Sometimes it feels like fear rules my life. I'm sure it feels the same way for many other people. I wasn't aware of how much fear influence me until I happened to catch the movie defending your life on TCM one evening. In watching it I realized that I was like the main character played by Albert Brooks. It upset me. I had to stop watching, even though I really enjoyed it. I had seen it before but then it had not affected me like it did recently. What had changed? I'd say uncertainty in my life and in the world made us all fearful and all stressed out to the point where daily living is not a joy. 

My fear has resulted in me becoming somewhat (?!) superstitious.   For example, there is a chair that I want to purchase.  It's on sale and I've been thinking about it for over a month.  I can afford it (although let's face it I'd like it do go further down in price even more), but I've got it stuck in my head that if I buy the chair, something will go wrong.  If I buy the chair, I will lose my job.  If I buy the chair, some financial catastrophe will occur in my life.  I want the chair.  I'm afraid to buy the chair.  Completely irrational; totally silly and yet...  Every time I go look at the chair online, I find that while I might be able to put it in my card, I just can't hit the buy button.

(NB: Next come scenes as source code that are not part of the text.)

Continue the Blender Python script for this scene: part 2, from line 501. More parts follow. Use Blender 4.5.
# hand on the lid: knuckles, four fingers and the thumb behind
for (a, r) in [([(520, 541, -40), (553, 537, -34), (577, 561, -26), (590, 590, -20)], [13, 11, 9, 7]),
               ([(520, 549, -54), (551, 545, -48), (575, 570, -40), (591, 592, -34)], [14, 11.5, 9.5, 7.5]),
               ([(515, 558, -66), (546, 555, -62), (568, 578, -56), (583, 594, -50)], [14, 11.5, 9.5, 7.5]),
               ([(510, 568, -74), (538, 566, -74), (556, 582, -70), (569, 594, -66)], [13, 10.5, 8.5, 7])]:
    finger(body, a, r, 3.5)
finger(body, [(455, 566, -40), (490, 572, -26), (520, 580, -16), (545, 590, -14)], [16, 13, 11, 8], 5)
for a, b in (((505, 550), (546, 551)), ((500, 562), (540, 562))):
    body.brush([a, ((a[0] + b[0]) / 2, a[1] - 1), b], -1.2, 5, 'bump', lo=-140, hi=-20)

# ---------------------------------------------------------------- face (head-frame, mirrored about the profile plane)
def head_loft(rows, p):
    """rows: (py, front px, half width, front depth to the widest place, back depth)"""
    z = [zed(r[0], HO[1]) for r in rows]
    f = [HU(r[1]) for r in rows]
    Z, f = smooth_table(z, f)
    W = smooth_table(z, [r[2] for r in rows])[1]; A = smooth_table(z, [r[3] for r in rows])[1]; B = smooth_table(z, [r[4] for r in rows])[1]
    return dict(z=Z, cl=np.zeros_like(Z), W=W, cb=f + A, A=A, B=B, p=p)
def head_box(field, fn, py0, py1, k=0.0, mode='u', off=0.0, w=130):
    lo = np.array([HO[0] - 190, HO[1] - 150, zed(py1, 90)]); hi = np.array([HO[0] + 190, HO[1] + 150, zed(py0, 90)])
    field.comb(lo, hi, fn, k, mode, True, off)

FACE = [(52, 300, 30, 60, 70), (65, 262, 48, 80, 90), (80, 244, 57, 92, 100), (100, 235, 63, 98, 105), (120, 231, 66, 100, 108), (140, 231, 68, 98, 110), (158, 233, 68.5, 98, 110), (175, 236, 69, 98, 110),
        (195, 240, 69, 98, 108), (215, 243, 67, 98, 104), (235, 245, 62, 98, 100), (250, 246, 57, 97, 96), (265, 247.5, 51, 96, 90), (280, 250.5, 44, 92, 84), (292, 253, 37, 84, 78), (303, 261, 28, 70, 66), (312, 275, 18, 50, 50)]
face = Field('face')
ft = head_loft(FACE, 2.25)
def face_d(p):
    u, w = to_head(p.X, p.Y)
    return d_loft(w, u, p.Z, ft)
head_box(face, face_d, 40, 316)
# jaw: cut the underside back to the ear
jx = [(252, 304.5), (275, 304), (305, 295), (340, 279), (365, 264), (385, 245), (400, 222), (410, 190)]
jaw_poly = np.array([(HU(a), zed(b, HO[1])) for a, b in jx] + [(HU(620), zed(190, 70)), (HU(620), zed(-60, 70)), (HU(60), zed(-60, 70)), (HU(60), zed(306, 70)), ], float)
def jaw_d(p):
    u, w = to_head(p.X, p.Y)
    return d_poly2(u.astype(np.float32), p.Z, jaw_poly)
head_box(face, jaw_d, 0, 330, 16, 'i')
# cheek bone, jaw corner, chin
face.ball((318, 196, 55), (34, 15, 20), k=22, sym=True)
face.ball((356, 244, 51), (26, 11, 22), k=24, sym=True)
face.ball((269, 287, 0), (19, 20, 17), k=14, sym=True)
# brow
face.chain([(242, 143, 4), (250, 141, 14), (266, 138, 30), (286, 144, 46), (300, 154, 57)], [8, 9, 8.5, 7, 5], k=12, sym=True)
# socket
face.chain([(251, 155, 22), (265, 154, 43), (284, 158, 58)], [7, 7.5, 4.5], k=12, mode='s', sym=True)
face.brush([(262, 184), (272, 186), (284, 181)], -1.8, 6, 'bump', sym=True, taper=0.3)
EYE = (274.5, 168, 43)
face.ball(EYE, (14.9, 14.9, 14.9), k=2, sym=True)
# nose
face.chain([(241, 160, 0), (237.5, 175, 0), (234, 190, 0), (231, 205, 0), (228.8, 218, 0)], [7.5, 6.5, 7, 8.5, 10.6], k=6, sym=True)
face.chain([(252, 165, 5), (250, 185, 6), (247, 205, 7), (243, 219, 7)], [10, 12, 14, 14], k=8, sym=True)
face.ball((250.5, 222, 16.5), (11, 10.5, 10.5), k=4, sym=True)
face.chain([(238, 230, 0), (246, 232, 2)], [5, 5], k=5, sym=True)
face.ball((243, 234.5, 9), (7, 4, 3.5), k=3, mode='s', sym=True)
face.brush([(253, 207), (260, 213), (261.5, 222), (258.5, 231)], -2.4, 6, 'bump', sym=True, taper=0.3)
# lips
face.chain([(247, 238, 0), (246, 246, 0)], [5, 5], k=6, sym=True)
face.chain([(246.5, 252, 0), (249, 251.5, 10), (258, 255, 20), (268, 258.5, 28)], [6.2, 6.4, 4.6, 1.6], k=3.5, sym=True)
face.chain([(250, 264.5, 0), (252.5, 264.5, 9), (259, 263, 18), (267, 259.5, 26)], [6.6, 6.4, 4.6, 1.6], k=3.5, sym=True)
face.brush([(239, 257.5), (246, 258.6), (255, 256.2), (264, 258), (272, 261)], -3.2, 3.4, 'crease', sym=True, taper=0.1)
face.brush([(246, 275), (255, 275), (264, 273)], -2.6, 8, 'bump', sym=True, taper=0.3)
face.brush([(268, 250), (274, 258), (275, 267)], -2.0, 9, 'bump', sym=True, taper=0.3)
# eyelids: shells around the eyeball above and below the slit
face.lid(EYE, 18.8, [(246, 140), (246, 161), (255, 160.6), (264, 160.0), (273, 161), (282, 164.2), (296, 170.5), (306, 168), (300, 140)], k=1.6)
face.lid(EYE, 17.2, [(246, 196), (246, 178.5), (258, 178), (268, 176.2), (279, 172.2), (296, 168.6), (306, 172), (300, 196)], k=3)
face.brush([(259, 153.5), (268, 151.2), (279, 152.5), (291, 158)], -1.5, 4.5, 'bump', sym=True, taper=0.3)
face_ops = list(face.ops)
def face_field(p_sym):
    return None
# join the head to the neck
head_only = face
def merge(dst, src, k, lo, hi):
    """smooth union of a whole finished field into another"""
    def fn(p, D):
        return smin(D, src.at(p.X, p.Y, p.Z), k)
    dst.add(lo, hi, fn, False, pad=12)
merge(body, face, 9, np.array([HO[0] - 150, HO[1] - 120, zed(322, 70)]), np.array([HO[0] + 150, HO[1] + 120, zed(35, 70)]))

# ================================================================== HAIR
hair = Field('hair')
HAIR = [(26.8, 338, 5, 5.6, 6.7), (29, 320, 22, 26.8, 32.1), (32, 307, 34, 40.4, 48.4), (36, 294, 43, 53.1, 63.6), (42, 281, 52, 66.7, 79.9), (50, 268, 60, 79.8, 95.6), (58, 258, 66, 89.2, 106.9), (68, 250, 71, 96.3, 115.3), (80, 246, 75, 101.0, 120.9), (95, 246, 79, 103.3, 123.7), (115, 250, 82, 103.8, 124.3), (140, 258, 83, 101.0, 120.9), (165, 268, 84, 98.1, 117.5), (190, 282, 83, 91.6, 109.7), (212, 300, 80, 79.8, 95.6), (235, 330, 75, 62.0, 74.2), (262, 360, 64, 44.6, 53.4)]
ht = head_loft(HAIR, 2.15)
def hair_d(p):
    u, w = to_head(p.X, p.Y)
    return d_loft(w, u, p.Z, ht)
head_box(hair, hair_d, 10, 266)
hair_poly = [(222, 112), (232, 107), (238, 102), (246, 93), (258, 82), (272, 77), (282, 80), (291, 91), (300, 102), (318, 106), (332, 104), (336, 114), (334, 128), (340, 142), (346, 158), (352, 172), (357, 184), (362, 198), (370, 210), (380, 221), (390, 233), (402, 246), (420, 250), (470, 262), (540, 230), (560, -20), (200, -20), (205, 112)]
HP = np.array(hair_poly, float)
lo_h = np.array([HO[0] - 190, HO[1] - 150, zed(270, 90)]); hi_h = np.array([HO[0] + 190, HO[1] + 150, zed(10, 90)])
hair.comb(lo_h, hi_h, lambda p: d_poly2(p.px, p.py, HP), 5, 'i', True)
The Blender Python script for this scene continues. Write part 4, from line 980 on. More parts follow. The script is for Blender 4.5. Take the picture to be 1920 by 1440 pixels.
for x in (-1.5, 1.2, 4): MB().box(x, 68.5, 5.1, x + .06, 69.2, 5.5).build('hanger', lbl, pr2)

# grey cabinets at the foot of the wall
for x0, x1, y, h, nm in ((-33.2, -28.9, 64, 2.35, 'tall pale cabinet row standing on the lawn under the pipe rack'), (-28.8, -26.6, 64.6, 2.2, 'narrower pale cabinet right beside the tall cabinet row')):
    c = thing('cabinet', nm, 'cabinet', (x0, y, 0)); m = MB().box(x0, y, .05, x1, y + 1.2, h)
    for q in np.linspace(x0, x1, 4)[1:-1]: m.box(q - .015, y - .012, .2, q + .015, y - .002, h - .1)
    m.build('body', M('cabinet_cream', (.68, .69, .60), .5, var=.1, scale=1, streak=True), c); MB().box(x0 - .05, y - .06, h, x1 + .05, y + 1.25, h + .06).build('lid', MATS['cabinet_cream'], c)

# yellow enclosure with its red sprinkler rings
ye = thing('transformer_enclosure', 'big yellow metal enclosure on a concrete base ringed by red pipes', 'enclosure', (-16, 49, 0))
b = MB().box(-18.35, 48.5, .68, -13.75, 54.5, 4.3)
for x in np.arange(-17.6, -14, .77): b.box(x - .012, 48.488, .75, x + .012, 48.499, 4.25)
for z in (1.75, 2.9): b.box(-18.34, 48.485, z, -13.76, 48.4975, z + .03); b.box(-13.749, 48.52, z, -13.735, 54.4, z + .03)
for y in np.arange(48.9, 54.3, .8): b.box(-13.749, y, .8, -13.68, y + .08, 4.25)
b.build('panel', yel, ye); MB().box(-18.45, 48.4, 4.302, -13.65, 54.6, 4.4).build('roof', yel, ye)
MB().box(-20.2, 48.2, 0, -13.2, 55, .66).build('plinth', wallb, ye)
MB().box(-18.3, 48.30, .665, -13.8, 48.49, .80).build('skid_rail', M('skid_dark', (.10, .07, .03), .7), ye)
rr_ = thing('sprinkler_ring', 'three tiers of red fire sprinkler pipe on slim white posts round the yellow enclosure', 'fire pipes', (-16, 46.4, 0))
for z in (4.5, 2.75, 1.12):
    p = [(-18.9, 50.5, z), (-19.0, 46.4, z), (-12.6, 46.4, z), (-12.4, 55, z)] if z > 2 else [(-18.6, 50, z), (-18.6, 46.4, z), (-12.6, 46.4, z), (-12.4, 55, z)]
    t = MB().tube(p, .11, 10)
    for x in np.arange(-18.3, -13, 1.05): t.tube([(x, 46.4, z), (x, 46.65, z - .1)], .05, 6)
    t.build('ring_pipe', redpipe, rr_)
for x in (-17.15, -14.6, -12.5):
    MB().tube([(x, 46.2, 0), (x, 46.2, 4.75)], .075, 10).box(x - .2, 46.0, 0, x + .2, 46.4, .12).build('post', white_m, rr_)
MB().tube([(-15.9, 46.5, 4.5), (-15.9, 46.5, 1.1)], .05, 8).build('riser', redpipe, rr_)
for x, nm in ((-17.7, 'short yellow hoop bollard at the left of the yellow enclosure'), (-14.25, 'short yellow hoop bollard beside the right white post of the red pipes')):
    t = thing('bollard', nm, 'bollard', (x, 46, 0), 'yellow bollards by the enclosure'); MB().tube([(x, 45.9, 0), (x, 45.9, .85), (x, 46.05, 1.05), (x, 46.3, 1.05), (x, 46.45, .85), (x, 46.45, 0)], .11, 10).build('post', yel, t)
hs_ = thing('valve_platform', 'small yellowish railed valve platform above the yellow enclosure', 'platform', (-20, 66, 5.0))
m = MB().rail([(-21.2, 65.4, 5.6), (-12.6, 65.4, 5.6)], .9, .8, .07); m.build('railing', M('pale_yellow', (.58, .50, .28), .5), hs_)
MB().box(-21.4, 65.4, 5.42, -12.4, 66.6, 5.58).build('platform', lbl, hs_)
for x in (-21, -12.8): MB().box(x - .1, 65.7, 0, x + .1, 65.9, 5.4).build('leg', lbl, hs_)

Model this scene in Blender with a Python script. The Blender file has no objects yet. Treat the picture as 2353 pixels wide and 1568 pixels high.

It's a combination of irrational (?) fear and ongoing stress.  Things that we shouldn't and can't let rule or lives, and yet it is so easy for them to.  It's easy to focus on the negative when it seems to surround us.  But that won't move us forward.

So, while I am grateful that his incredibly long month of January will soon be behind us, I'm focusing on moving forward.  To find hope even when things seem hopeless.  To see the positive and push the negative back.  To embrace the light and leave the darkness behind us.

It sounds easy. It's not. I have been specifically looking out with things that can bring me comfort and joy. I have taken to reading a daily devotional that was gifted to me by a friend from college. This may not be the answer for everybody, but for me reading from this devotional helps me to start the day with a somewhat positive outlook. Additionally, I am reading a book written by Bishop Marianne Edgar Budde.   No, it's not How We Learn to Be Brave: Decisive Moments in Life and Faith, which I could not find a physical copy of.  (Could this book make it to the top of the bestseller list?  I would love it if it did!)  Instead I am reading an earlier book, Receiving Jesus:  The Way of Love.  I'm reading it purposely and slowly.  A little bit every day to uplift me when I am anxious.  Reading this and a daily devotional are not the answer to my problems, but they do calm me somewhat.  And I will talk any speck of calm that I can.

I am not going to suddenly feel no fear.  My anxiety is not going to vanish in the night.  But I can find things and PEOPLE to move me into a better space.  Finding friends and even those we don't know that well to speak to can be a balm to the soul.  Being a friend, even to those we do not know well, can help others and ourselves.  To move out the long darkness that January as brought and forward into the rest of 2025, we can support one another and diminish (not eradicate) our fear and anxiety.

Good bye January.  Hello to February.  Maybe it's time for me to click that buy link for that chair.  What do you think?